Una stazione spaziale cinese – La prima fase sperimentale del programma dovrebbe proseguire fino al 2016, mentre nei quattro anni successivi si provvederà all’assemblaggio della stazione. Ai cinesi non è mai andato giù il mancato invito alla realizzazione congiunta della Stazione Spaziale Internazionale (ISS): per gli USA era prioritario evitare che tecnologie sensibili cadessero nelle mani di una potenza, se non ostile, comunque rivale. I cinesi hanno tuttavia dimostrato di saper fare tutto in casa proprio, copiando un po’ dai vecchi programmi sovietici (grazie anche al fatto che, ai tempi della collaborazione Cina-Urss, le due potenze comuniste si scambiarono tecnici, scienziati e know-how): in pochi anni hanno recuperato una parte del terreno perduto rispetto agli americani, e puntano a superarli nella corsa per ritornare sulla Luna.
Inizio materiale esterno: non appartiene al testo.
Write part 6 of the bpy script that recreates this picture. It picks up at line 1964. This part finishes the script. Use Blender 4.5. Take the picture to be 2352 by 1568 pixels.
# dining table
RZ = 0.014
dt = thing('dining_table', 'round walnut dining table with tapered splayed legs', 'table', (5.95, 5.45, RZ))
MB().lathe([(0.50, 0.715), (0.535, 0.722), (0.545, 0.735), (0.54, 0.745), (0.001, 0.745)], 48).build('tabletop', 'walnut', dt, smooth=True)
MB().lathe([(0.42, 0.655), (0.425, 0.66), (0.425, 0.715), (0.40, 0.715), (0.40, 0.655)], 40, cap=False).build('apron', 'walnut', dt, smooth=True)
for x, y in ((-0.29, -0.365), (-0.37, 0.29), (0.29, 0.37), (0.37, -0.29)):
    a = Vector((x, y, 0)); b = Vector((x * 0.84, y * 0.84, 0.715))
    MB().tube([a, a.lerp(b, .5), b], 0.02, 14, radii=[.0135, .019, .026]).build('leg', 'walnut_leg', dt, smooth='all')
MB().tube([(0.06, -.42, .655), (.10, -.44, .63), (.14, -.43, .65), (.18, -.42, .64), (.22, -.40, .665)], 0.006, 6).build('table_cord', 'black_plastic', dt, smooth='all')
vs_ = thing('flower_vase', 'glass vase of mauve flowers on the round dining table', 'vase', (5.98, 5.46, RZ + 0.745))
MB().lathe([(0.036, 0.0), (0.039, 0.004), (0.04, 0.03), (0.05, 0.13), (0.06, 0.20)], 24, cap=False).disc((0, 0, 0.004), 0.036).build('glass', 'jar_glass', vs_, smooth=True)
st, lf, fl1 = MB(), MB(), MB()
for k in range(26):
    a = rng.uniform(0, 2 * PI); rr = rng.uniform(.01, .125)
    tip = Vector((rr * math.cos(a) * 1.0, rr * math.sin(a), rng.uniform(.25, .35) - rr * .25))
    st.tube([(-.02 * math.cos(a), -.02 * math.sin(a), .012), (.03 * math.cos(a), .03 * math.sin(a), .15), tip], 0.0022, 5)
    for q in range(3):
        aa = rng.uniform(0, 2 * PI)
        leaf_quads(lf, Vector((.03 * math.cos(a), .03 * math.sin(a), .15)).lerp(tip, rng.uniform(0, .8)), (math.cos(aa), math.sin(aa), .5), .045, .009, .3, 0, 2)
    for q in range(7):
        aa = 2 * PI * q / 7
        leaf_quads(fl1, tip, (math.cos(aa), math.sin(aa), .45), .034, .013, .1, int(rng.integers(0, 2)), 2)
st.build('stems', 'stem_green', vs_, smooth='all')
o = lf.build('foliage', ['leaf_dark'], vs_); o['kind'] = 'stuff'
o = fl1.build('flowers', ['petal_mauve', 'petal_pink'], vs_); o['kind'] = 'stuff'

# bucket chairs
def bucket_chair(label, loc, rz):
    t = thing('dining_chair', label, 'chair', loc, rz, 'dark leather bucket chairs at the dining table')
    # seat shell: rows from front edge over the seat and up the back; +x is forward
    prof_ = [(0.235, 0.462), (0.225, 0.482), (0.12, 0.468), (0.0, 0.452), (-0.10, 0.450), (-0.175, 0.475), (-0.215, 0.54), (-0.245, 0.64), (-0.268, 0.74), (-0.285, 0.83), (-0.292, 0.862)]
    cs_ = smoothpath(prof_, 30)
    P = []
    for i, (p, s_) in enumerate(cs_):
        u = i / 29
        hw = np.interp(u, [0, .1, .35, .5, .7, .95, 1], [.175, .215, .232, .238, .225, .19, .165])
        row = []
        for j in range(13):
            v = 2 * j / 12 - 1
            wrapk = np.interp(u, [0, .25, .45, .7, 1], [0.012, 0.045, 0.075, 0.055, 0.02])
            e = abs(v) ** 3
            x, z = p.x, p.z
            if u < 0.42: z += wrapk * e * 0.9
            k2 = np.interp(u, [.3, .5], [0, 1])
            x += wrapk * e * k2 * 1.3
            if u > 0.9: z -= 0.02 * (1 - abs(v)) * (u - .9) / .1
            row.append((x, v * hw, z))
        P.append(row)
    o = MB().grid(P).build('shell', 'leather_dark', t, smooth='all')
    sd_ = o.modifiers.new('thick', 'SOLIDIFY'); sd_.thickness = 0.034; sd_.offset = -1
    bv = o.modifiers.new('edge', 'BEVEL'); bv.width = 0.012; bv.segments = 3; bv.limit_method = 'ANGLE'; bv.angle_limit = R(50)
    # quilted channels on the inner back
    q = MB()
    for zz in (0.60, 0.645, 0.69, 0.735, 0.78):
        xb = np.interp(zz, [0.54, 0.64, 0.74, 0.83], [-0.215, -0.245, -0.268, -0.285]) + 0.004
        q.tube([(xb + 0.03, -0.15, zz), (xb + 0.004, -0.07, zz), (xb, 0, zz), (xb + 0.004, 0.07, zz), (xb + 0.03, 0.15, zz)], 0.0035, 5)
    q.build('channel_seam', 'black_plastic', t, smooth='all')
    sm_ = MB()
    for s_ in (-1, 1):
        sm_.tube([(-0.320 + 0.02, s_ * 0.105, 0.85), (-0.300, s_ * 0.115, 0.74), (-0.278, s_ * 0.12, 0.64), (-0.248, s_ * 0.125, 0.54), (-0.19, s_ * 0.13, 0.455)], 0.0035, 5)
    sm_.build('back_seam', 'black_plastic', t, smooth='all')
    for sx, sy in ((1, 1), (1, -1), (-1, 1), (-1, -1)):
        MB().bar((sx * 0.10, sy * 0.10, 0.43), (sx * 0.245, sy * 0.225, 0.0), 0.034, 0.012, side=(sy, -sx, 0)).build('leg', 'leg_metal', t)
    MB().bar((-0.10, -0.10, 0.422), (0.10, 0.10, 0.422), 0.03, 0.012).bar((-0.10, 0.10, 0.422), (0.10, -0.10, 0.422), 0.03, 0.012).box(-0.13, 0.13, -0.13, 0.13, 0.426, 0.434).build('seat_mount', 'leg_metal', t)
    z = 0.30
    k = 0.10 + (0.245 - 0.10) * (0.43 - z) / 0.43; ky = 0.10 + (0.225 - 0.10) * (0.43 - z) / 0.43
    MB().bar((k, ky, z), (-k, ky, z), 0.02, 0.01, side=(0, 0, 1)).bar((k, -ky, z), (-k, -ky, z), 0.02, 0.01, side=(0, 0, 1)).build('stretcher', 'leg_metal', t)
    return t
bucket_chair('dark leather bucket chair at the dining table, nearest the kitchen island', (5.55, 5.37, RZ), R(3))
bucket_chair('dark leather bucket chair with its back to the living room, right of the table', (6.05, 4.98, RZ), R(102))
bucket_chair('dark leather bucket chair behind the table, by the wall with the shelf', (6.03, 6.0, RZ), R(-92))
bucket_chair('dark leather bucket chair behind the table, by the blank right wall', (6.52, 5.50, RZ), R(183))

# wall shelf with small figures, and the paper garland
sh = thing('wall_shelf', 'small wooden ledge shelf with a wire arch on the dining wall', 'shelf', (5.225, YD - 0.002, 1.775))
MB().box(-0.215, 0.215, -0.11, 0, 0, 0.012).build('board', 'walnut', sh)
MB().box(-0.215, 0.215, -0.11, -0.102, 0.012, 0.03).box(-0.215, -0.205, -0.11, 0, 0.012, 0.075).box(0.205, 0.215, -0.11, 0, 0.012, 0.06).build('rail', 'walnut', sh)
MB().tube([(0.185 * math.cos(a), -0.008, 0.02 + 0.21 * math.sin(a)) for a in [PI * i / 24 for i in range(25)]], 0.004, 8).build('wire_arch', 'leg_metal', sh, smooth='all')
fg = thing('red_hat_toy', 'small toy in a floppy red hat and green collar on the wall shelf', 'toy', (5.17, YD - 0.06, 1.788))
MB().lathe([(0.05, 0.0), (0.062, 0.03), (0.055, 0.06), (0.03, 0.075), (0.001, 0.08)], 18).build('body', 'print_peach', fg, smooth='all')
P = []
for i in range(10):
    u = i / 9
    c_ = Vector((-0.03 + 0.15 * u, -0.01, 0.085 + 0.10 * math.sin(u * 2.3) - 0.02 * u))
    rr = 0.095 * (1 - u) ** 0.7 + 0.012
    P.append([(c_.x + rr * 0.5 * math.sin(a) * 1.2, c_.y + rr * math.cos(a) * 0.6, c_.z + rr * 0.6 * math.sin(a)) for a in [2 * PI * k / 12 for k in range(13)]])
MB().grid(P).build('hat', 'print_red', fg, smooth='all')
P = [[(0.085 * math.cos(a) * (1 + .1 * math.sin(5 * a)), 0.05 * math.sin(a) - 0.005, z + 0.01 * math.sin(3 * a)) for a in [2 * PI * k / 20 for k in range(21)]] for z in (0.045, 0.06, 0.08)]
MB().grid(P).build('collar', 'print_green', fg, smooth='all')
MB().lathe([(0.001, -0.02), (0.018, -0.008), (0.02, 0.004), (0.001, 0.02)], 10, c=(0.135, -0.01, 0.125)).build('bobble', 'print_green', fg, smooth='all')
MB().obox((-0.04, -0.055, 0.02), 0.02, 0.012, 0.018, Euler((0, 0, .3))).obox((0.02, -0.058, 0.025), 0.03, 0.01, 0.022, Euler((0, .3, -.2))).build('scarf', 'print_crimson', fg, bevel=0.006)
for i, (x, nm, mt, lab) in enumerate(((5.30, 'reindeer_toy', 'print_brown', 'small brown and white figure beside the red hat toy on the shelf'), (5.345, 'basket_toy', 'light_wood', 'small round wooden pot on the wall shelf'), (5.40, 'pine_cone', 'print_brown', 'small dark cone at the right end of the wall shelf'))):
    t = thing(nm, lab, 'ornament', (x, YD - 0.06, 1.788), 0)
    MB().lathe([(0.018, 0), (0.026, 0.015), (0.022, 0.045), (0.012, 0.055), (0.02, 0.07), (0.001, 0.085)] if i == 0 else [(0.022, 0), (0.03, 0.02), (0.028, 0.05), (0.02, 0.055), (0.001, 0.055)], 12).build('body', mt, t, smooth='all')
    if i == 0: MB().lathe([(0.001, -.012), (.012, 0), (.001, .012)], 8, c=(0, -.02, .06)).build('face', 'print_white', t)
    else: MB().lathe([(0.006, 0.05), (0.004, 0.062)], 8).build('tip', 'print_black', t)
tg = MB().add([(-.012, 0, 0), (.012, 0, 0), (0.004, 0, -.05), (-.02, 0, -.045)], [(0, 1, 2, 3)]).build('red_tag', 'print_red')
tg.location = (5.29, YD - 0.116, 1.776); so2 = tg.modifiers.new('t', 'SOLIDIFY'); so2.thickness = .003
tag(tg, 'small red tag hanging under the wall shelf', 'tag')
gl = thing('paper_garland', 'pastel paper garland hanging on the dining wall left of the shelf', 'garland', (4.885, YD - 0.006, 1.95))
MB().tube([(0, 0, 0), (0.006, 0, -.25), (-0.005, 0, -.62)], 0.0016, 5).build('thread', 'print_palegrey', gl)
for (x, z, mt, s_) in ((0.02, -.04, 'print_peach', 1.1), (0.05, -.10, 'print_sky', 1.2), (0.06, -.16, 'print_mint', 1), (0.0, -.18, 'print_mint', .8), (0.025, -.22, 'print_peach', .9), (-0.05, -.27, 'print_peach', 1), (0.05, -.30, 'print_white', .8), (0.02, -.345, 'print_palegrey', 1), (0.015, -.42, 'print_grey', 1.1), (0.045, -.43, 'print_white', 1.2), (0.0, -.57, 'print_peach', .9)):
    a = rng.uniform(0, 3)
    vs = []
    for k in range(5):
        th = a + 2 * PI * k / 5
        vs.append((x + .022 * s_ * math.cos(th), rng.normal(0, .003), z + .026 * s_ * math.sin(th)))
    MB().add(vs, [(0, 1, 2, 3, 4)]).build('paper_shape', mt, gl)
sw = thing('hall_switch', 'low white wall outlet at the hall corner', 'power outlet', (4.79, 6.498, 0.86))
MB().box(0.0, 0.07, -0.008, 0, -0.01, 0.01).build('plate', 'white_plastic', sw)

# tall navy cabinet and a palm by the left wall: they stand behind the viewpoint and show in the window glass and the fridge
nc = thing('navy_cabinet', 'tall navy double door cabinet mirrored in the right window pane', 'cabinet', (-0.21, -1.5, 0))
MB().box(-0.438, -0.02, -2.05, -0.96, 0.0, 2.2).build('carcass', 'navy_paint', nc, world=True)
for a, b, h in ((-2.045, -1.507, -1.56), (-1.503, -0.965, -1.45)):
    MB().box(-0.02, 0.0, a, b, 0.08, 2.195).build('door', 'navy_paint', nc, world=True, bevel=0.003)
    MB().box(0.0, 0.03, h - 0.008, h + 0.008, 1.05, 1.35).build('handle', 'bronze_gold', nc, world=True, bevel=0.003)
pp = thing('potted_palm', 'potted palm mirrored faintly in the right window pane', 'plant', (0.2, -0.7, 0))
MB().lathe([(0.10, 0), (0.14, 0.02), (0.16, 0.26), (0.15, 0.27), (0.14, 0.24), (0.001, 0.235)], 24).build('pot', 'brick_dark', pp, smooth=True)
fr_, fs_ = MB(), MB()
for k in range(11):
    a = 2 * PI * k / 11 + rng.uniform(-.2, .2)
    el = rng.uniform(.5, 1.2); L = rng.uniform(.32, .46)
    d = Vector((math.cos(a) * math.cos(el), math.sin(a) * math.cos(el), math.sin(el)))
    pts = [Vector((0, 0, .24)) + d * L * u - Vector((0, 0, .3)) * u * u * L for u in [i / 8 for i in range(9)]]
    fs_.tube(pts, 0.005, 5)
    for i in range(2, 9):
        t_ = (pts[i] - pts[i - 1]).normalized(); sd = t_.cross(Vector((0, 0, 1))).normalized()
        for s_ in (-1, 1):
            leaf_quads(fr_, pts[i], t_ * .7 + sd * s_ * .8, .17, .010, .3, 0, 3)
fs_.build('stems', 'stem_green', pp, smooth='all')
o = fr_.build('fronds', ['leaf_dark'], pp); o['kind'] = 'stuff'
Rotta verso la Luna – Nel 2009 i due satelliti Chang’e sono entrati in orbita intorno alla Luna, mappando la superficie del satellite. Ora la Cina lavora al lancio di un rover lunare automatico, a cui farà seguito un’ambiziosa missione volta al recupero di circa 2 kg di rocce lunari da far tornare sulla Terra, per testare anche la capacità di una missione andata-ritorno dalla Luna. Tutto ciò dovrebbe avvenire entro i prossimi otto anni, dopodiché dal 2020 si inizierà a lavorare alla prima missione umana cinese con destinazione Luna. E poiché la Cina, a differenza di molti altri paesi, ha sempre dimostrato di saper rispettare le scadenze, gli scommettitori sono già pronti a puntare sul fatto che i cinesi saranno i primi a ritornare sul nostro vecchio satellite naturale.